Supplied records start

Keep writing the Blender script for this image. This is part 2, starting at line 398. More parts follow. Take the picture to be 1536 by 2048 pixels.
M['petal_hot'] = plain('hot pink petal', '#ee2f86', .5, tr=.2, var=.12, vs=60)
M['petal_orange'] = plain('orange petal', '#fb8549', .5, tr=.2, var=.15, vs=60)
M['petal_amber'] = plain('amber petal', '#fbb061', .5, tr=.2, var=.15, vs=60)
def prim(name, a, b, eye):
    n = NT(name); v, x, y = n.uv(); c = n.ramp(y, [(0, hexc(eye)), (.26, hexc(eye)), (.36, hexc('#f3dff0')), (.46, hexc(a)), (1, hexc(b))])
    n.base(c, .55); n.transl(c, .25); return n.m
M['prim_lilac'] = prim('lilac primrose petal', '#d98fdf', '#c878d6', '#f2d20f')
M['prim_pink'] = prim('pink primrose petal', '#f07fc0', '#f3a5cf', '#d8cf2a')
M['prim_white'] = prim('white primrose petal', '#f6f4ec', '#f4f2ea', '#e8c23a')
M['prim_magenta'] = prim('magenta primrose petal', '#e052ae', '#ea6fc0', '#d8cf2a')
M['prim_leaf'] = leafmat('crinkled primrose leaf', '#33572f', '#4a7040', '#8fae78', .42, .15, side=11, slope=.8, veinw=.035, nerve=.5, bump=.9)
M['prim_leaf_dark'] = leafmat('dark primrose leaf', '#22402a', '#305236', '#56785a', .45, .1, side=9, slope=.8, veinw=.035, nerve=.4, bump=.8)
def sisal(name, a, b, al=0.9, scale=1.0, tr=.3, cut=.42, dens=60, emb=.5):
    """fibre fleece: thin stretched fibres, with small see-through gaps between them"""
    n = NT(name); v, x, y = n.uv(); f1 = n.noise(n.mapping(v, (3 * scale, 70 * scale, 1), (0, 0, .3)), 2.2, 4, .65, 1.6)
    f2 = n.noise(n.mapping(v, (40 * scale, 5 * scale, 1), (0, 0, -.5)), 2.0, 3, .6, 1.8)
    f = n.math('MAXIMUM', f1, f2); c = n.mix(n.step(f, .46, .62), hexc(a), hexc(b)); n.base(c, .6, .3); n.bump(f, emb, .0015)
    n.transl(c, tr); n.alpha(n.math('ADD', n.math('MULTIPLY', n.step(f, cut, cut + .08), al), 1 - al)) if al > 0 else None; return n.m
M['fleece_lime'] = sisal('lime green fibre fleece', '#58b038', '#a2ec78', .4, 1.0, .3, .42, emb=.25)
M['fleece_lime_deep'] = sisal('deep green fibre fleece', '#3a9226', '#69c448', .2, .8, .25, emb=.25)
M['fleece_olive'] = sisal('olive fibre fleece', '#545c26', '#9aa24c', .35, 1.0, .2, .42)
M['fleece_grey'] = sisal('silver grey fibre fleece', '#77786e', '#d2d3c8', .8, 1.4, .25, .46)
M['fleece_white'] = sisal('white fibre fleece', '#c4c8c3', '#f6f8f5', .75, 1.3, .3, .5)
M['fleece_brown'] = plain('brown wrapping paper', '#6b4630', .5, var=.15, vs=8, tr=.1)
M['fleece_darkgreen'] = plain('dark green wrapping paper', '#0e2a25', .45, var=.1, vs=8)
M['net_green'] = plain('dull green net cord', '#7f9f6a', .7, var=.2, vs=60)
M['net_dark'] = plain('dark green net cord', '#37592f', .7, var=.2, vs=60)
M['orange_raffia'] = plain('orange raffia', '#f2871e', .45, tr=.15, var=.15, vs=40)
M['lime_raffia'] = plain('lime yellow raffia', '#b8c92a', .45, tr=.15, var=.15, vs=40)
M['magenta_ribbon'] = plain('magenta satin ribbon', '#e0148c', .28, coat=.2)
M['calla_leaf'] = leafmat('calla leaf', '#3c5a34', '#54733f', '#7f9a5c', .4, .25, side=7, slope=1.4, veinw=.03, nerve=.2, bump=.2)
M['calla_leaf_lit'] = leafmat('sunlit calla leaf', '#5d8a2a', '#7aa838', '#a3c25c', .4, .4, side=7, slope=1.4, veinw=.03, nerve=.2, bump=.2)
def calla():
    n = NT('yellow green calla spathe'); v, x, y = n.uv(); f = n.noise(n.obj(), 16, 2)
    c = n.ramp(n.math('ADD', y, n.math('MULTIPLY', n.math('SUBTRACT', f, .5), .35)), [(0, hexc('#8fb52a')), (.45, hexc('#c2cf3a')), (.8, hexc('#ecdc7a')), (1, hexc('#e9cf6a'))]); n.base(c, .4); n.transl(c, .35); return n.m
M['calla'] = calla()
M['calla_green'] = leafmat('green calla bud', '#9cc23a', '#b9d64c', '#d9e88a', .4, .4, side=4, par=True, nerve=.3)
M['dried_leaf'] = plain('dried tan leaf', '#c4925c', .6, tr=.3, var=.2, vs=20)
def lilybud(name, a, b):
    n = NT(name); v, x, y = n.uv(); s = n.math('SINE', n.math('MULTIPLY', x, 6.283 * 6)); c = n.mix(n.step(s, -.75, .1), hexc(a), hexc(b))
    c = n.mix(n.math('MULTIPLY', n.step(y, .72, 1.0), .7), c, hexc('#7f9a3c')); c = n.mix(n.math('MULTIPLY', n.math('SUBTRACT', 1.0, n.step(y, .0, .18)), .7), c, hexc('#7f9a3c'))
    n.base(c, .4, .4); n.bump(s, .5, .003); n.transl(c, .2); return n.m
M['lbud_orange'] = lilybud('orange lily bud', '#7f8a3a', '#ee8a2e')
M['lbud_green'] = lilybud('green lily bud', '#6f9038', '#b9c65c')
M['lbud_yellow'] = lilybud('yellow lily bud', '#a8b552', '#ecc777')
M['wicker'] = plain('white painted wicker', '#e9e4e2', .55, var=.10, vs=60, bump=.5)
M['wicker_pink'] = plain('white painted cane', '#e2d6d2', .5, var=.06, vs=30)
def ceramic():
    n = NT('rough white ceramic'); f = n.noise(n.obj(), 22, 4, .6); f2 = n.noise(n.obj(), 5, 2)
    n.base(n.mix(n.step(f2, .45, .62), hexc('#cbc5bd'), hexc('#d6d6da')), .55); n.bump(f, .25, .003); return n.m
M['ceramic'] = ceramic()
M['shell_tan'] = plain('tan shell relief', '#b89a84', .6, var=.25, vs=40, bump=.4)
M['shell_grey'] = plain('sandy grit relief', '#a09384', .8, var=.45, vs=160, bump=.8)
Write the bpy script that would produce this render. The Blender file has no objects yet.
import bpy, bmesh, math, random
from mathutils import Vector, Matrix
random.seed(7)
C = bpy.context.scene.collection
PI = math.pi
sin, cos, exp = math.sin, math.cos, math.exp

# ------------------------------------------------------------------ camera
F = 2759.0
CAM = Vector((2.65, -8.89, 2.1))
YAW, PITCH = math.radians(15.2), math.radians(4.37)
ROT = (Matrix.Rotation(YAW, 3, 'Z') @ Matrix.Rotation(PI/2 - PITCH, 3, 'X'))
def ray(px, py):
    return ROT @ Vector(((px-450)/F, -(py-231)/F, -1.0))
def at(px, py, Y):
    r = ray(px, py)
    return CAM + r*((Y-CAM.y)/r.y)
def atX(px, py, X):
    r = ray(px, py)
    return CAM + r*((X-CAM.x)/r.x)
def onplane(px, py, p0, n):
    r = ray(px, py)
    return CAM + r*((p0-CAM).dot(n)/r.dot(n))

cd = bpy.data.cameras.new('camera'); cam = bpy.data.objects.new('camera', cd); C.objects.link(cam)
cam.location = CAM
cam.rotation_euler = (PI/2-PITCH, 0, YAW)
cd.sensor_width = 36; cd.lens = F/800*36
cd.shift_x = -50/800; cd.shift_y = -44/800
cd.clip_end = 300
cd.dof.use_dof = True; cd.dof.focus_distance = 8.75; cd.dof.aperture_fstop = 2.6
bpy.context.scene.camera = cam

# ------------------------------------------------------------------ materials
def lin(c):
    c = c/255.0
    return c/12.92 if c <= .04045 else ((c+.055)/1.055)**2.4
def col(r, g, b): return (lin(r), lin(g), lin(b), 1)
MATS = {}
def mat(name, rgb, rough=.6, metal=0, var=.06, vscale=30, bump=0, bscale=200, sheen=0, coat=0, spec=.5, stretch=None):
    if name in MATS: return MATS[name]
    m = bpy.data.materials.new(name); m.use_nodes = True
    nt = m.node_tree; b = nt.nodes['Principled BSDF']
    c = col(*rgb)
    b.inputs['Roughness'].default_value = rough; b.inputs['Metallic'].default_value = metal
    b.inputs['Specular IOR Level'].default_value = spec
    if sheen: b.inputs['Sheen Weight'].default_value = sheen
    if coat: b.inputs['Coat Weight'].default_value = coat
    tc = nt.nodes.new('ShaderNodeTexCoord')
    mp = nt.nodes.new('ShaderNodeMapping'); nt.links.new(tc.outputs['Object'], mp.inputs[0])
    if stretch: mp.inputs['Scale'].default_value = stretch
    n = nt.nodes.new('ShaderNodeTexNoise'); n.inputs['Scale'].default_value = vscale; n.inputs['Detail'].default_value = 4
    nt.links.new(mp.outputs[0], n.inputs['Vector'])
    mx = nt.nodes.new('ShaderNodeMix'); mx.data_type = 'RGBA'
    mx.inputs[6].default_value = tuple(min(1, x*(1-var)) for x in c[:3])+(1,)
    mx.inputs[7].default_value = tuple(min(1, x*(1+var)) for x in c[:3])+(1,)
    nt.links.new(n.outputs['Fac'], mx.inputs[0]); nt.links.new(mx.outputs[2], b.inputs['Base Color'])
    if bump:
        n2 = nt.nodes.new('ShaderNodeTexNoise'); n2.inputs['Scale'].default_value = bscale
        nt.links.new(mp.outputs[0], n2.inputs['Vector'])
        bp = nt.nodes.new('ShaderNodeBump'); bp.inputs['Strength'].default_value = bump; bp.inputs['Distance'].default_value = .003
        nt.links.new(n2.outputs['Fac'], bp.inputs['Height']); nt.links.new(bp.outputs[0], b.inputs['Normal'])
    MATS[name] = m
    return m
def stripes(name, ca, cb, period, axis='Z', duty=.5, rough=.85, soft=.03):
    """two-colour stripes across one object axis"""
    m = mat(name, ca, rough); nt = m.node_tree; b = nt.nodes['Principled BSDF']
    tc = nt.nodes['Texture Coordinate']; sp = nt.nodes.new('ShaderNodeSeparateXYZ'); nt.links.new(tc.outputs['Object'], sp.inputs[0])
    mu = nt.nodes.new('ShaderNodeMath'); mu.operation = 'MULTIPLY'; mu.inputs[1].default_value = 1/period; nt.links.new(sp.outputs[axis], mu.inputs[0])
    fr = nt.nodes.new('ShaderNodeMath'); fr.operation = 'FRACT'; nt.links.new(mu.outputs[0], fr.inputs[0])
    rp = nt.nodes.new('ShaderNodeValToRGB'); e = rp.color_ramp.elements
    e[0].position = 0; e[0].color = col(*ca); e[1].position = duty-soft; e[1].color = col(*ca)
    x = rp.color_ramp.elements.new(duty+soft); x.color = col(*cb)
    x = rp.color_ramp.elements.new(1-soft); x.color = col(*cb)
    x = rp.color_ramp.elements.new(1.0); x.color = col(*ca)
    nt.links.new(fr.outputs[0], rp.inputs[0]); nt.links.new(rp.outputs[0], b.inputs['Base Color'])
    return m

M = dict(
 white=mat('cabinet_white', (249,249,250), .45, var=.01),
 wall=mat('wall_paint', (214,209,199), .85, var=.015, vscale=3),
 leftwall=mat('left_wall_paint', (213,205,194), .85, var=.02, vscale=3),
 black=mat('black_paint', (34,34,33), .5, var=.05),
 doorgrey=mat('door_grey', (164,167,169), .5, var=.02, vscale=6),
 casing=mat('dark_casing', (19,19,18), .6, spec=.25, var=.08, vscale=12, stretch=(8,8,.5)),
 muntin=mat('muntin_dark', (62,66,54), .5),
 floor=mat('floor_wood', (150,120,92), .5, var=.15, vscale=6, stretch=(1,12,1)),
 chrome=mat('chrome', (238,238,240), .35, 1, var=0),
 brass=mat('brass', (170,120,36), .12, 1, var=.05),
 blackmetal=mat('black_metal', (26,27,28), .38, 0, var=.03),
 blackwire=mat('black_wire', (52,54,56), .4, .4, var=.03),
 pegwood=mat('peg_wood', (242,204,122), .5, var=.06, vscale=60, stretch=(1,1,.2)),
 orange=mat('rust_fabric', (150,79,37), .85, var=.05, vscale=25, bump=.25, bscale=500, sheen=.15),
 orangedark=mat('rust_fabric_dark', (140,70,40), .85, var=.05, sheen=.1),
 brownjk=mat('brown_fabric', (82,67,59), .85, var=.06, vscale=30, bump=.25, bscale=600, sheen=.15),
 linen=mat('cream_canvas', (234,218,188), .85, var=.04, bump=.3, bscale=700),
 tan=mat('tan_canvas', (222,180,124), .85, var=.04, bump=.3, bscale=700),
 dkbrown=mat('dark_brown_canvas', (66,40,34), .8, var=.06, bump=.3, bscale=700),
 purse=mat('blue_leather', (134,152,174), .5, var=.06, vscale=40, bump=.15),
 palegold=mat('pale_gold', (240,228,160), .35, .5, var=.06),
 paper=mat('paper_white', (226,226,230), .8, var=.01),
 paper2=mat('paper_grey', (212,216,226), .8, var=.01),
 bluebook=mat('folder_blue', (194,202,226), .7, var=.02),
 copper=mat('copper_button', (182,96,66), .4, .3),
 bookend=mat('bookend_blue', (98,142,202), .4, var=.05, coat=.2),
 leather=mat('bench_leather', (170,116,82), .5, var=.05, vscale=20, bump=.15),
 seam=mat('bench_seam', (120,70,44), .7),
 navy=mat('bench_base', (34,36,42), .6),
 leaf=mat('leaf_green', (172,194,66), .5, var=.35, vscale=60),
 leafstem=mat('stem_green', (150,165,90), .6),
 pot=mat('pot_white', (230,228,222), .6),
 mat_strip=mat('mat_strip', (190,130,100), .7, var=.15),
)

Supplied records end

Aim of the exercise -
From the line with "Write the bpy" through the line with "return CAM + r*((p0-CAM).dot(n)/r.dot(n))", set down every line exactly and nothing besides.

Response to this exercise -
Write the bpy script that would produce this render. The Blender file has no objects yet.
import bpy, bmesh, math, random
from mathutils import Vector, Matrix
random.seed(7)
C = bpy.context.scene.collection
PI = math.pi
sin, cos, exp = math.sin, math.cos, math.exp

# ------------------------------------------------------------------ camera
F = 2759.0
CAM = Vector((2.65, -8.89, 2.1))
YAW, PITCH = math.radians(15.2), math.radians(4.37)
ROT = (Matrix.Rotation(YAW, 3, 'Z') @ Matrix.Rotation(PI/2 - PITCH, 3, 'X'))
def ray(px, py):
    return ROT @ Vector(((px-450)/F, -(py-231)/F, -1.0))
def at(px, py, Y):
    r = ray(px, py)
    return CAM + r*((Y-CAM.y)/r.y)
def atX(px, py, X):
    r = ray(px, py)
    return CAM + r*((X-CAM.x)/r.x)
def onplane(px, py, p0, n):
    r = ray(px, py)
    return CAM + r*((p0-CAM).dot(n)/r.dot(n))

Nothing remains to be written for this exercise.